━━ Records provided

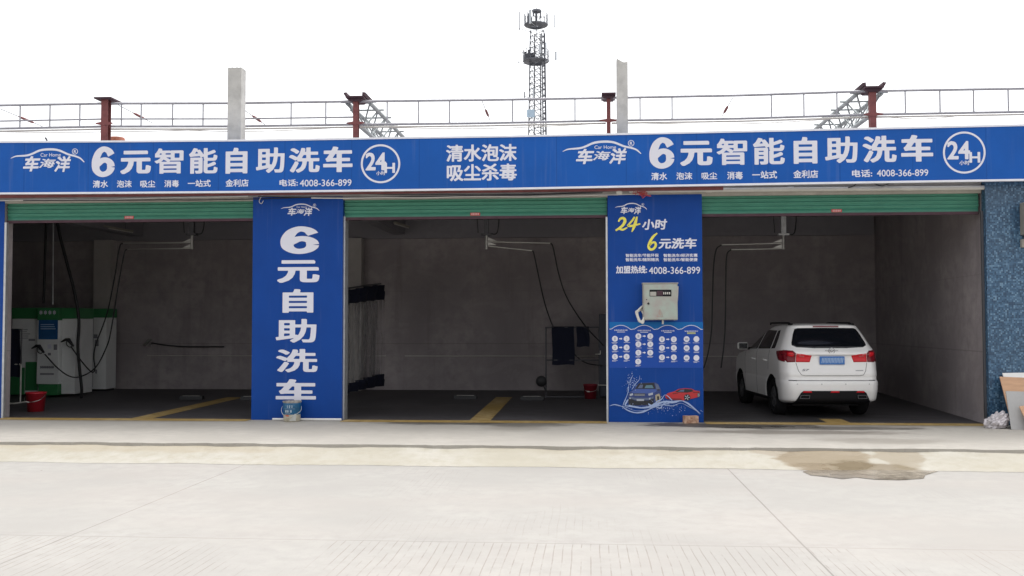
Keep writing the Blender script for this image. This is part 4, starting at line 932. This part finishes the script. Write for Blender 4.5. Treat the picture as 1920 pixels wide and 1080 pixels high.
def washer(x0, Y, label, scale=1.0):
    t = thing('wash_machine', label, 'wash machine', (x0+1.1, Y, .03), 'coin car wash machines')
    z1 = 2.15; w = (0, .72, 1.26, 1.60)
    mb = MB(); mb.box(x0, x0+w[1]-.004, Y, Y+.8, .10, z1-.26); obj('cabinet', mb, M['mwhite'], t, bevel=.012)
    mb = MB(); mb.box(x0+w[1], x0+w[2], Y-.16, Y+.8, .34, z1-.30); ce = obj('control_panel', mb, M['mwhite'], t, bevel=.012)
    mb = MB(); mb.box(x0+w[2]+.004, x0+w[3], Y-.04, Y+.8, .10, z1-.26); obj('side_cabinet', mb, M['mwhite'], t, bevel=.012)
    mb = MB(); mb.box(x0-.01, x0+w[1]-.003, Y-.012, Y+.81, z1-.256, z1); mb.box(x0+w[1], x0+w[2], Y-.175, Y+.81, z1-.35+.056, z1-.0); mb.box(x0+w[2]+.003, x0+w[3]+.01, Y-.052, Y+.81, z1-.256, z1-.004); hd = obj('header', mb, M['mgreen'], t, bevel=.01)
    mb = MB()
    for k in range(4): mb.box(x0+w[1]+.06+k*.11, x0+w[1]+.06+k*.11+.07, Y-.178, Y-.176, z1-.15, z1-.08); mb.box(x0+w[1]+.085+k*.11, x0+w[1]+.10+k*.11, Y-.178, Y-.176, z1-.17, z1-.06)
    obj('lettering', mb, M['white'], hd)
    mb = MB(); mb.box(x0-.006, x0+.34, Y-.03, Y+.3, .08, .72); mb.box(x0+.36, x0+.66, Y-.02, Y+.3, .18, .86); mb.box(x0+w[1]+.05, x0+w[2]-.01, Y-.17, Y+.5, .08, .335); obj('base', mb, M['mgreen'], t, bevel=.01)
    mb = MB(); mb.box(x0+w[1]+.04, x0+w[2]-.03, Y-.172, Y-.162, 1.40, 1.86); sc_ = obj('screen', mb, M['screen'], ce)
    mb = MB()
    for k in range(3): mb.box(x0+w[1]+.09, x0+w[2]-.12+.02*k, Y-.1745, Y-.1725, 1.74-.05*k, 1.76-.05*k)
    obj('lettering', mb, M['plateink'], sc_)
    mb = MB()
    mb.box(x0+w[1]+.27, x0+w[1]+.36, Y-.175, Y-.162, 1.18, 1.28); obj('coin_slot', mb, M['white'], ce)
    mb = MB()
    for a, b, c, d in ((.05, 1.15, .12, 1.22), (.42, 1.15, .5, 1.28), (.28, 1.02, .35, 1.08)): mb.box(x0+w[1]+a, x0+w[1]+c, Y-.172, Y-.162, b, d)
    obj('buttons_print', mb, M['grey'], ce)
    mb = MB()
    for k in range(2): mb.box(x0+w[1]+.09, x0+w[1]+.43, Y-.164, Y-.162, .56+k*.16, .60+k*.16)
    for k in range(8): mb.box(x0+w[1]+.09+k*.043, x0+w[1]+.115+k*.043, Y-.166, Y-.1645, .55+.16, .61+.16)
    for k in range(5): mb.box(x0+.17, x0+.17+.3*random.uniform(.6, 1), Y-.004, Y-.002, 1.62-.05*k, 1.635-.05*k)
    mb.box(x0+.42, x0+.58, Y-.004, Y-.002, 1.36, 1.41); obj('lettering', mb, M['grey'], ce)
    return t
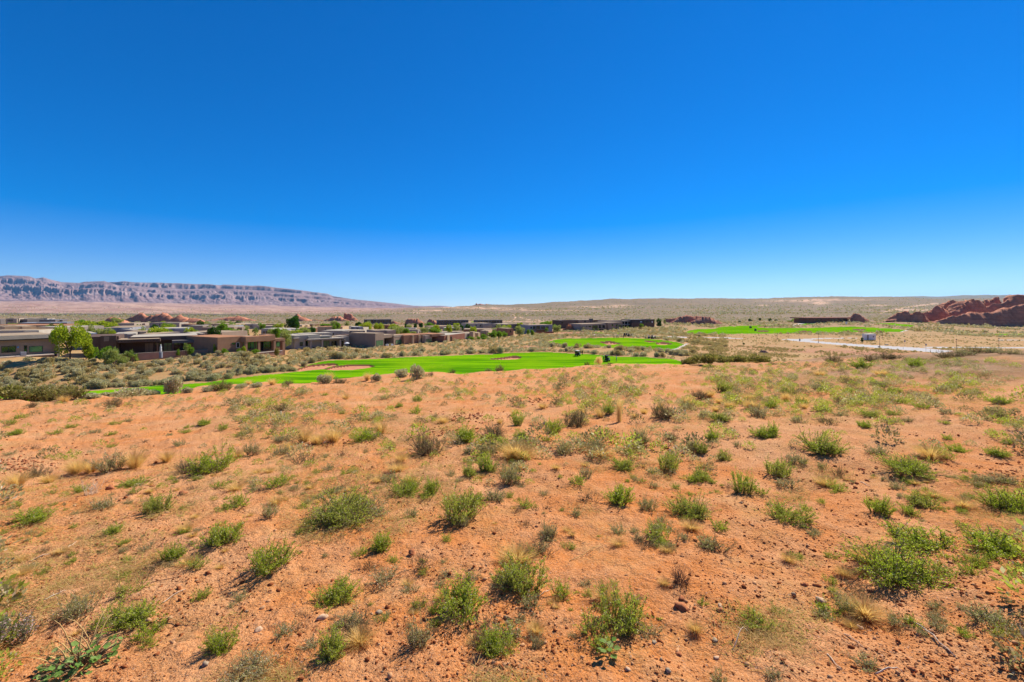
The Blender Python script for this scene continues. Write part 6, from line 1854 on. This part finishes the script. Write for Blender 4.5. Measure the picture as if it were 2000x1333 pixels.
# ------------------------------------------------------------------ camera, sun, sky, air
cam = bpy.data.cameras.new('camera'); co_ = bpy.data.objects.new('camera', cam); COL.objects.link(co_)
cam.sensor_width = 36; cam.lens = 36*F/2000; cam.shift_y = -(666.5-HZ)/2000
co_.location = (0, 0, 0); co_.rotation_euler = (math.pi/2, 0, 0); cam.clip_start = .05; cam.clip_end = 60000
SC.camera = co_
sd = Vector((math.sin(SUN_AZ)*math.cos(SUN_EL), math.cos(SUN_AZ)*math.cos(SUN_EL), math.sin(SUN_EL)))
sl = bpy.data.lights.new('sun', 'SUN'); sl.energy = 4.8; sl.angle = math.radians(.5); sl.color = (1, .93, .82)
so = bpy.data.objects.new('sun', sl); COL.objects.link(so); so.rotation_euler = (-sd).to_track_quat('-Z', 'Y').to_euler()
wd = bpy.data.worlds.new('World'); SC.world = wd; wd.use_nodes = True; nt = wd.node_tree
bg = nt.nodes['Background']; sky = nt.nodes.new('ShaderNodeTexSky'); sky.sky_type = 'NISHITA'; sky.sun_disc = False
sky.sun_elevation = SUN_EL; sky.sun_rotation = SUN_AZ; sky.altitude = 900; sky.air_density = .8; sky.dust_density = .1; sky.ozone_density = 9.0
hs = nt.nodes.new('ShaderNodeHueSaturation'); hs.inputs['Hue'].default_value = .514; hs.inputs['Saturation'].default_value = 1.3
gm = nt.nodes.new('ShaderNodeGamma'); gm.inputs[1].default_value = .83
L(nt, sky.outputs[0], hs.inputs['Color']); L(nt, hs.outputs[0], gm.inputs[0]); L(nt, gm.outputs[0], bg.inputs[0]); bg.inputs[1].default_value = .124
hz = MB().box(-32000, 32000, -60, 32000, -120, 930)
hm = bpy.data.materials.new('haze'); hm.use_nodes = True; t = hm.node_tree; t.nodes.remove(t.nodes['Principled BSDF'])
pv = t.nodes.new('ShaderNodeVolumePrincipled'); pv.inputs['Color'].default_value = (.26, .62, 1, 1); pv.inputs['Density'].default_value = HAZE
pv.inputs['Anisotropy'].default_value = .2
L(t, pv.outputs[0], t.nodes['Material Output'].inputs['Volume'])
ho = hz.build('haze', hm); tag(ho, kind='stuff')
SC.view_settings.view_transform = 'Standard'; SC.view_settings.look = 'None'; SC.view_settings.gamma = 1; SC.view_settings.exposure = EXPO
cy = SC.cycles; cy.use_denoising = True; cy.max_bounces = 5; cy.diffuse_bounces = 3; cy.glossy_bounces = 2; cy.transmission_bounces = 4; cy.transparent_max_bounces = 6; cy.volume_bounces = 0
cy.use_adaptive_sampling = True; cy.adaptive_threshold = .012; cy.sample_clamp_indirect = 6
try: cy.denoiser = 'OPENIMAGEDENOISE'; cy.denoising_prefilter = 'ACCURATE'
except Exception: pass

━━━━
━━ Records provided

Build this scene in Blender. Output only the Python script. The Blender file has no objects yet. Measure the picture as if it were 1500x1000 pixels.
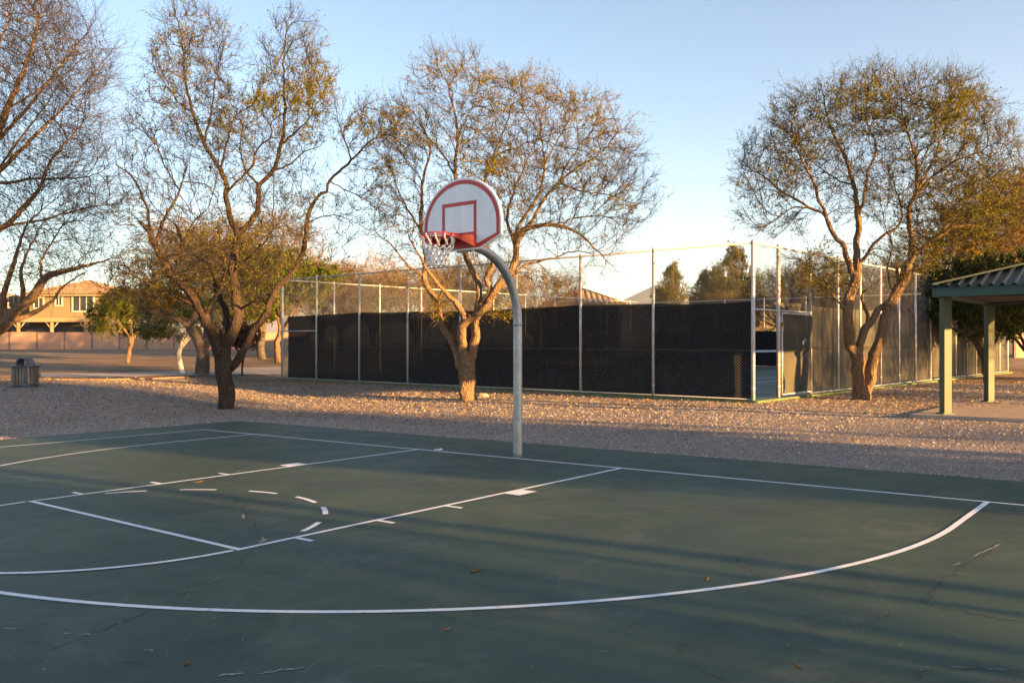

━━━━

→ **Task prompt**
In the entries above, how many lines contain the word "Python"? Answer with the number only.

→ **Exercise result**
2